Oui, exactement. C’était absolument primordial que la caméra n’ait pas de jugement, d’émotion, de point de vue, mais qu’elle soit juste un témoin. C’était en effet à chacun de trouver son point de vue et sa position à l’intérieur de celui du film.
Par rapport à vos précédentes réalisations, Demi-Tarif et Charly, qui s’intéressent également à des marginaux, Bas-Fonds semble franchir clairement un cap ; celui de la violence physique, du meurtre, et de la sentence.
Les personnages de Bas-Fonds commettent ce meurtre comme un très mauvais hasard, mais le propos du film, à mon sens, est au-delà.
Votre film a reçu un accueil mitigé lors de sa présentation au Festival International de Locarno, où il a « secoué » la plupart des spectateurs. Comment vous situez-vous par rapport à cela ?

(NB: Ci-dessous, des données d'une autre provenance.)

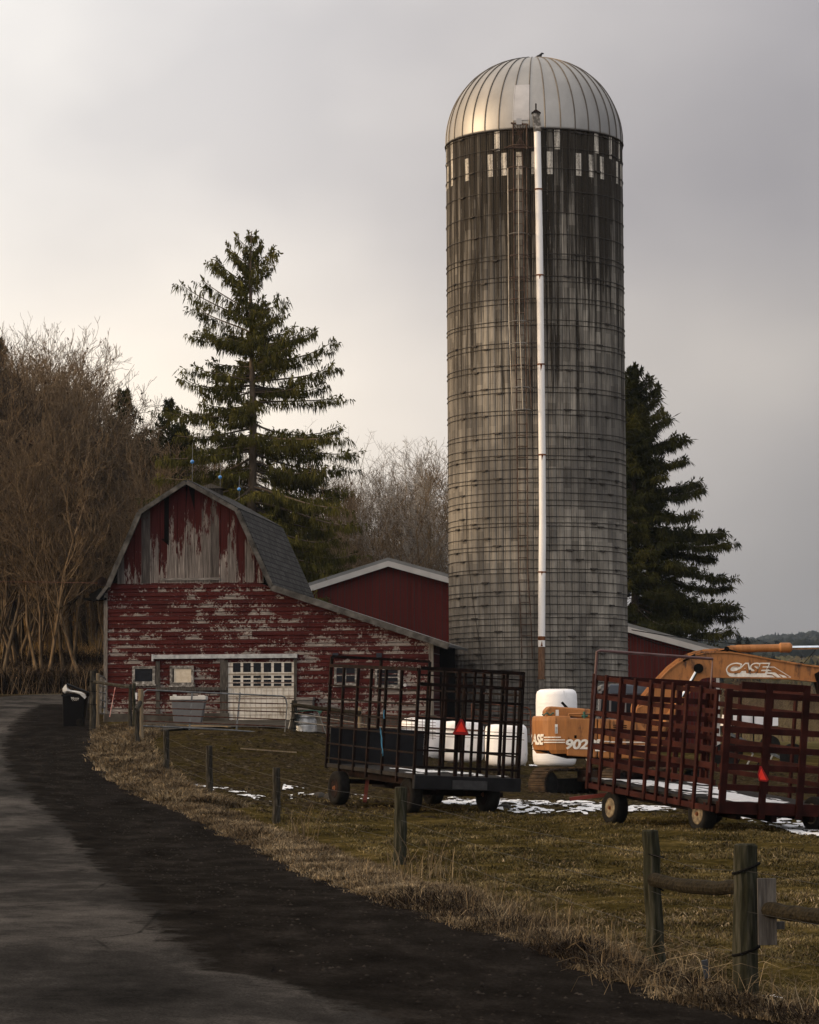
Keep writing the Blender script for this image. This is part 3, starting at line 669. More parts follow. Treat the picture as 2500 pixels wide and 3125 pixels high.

Je ne me situe pas vraiment. Tant mieux pour les secousses de chacun, ou tant pis. Les gens secoués ont sûrement compris le film, mais les grandes bourgeoises suisses qui m’ont dit que ce n’était pas un bon exemple pour la jeunesse de montrer un film comme ça, c’est ça que je trouve choquant. Le mauvais exemple aujourd’hui est par-delà, et les gens qui iront voir le film seront plutôt des gens qui s’interrogent.